Uno de los mejores ejemplos se encuentra en el obituario de cualquier periódico. El anuncio dice que don fulano de tal falleció el viernes pasado a la edad de 97 años, rodeado de su mujer y sus 35 hijos, pero en la foto aparece un jóven de unos 25 años, en uniforme militar y con sonrisa de Hollywood. ¿Qué pasó? ¿Acaso no decía que tenía 97 años cuando falleció? ¿Por qué entonces se ve tan jóven? ¿Será que se equivocaron de difunto o talvez de foto? Francamente, no entiendo.

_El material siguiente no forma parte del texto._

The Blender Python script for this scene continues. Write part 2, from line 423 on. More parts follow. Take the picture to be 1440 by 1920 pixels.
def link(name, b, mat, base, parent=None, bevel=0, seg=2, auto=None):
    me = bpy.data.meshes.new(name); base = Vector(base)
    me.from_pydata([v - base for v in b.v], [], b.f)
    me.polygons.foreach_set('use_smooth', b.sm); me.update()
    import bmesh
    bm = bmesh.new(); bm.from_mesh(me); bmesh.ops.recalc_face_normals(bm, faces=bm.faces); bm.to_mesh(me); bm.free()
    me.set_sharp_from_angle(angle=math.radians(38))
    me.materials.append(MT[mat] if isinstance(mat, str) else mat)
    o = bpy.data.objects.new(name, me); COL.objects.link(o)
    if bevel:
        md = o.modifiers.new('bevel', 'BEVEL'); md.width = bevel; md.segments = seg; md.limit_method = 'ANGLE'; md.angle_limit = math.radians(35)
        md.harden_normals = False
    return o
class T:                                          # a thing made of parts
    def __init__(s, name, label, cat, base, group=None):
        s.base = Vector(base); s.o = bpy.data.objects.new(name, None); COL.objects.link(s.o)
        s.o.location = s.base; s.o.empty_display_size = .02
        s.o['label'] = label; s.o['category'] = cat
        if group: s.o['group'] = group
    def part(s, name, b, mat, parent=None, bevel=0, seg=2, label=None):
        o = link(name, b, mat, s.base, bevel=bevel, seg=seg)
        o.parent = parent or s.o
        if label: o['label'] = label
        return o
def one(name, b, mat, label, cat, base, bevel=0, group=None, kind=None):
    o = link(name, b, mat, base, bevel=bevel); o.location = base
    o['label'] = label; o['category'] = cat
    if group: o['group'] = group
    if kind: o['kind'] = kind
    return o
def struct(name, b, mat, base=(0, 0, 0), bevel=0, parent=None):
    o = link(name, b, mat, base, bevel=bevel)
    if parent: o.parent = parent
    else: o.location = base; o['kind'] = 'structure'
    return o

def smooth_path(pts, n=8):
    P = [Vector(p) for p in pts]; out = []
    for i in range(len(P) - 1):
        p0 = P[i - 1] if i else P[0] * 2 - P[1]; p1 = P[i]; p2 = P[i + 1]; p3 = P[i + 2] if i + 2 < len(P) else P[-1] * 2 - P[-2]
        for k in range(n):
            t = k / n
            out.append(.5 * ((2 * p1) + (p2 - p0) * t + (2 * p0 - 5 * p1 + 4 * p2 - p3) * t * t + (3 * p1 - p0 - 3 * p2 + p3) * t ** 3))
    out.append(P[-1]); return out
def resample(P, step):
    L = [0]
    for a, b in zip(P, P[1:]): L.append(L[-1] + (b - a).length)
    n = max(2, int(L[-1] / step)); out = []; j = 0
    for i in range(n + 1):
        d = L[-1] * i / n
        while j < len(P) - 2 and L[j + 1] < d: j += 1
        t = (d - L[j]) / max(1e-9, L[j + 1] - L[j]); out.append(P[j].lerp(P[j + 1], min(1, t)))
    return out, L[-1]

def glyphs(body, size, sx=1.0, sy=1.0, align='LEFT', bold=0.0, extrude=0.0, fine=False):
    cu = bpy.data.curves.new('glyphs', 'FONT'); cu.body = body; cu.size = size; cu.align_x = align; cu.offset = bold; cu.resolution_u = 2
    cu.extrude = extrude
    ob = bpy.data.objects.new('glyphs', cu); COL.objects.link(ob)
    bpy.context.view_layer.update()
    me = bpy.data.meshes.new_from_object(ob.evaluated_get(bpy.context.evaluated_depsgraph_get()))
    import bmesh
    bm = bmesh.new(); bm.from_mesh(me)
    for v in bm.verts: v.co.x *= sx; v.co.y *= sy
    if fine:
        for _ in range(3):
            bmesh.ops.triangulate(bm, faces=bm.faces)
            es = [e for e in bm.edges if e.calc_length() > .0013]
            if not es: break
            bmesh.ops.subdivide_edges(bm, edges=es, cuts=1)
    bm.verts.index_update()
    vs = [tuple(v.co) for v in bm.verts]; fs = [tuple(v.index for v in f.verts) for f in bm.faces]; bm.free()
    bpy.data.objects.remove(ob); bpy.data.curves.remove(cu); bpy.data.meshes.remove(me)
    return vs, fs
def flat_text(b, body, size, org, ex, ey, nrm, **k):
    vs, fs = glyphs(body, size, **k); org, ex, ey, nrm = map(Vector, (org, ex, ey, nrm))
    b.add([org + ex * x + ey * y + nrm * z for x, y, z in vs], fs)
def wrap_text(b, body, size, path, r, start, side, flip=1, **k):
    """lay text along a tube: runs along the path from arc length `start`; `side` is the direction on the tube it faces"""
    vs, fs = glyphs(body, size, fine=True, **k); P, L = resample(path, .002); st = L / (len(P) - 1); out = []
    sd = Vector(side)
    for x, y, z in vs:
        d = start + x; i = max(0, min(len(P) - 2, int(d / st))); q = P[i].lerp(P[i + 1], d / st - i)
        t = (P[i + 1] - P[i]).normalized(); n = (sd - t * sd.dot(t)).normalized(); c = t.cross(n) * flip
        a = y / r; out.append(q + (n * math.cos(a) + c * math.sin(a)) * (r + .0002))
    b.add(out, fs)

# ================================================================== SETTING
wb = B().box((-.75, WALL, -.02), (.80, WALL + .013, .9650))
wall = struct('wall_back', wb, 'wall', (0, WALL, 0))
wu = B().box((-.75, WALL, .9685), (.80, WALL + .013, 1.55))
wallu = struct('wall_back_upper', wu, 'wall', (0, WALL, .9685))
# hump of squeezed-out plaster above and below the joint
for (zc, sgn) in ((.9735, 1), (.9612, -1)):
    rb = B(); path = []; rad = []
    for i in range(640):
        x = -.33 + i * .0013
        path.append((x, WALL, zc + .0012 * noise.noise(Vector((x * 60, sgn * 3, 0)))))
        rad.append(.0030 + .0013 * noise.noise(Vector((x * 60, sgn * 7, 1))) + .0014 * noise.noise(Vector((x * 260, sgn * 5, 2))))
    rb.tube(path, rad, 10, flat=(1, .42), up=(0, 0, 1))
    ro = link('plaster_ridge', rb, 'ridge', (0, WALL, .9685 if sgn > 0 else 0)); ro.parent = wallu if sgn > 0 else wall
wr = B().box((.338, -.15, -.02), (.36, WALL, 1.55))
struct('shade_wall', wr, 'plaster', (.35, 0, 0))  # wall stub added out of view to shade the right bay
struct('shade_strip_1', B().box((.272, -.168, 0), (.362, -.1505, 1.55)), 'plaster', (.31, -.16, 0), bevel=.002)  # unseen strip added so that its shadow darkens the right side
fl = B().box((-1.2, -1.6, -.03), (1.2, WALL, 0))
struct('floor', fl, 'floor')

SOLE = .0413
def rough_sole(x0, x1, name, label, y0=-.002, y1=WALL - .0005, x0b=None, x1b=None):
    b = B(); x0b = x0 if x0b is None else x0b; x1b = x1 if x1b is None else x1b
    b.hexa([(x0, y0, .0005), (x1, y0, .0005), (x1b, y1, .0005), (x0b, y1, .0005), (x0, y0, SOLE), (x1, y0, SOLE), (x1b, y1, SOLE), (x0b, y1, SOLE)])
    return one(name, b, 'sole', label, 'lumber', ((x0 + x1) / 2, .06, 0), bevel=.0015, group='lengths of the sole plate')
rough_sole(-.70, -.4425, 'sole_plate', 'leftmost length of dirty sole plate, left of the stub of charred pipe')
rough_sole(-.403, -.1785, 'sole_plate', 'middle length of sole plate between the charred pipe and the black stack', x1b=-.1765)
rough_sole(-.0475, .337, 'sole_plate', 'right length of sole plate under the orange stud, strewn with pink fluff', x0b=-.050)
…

Yo tampoco me voy a excluír del tema, porque soy el mejor ejemplo de esa metamórfosis. He llegado a una edad en la que de día asusto y de noche espanto. En cada foto que aparezco soy el más calvo, o el más blanco, el más flaco o el más bajo de estatura física y por lo tanto es necesario que entre dos me lleven a brinco de rana y me retengan forzosamente para obligarme a tomarme “una fotico con todos” cada vez que se presenta la ocasión. Sinceramente, —y porque soy notorio en dañar cámaras fotográficas con mi sola presencia—, no me gusta que me tomen fotos, porque inevitablemente quedo con los ojos entrecerrados, o con expresión de un clásico bobo boquiabierto, o bién haciendo un gesto que francamente obligaría mi excomunicación de cualquier comunicación, para luego quedar irreconocible a las dos semanas, acto que nuevamente obligaría a preguntarme: ¿por qué no me parezco a mi fotografía?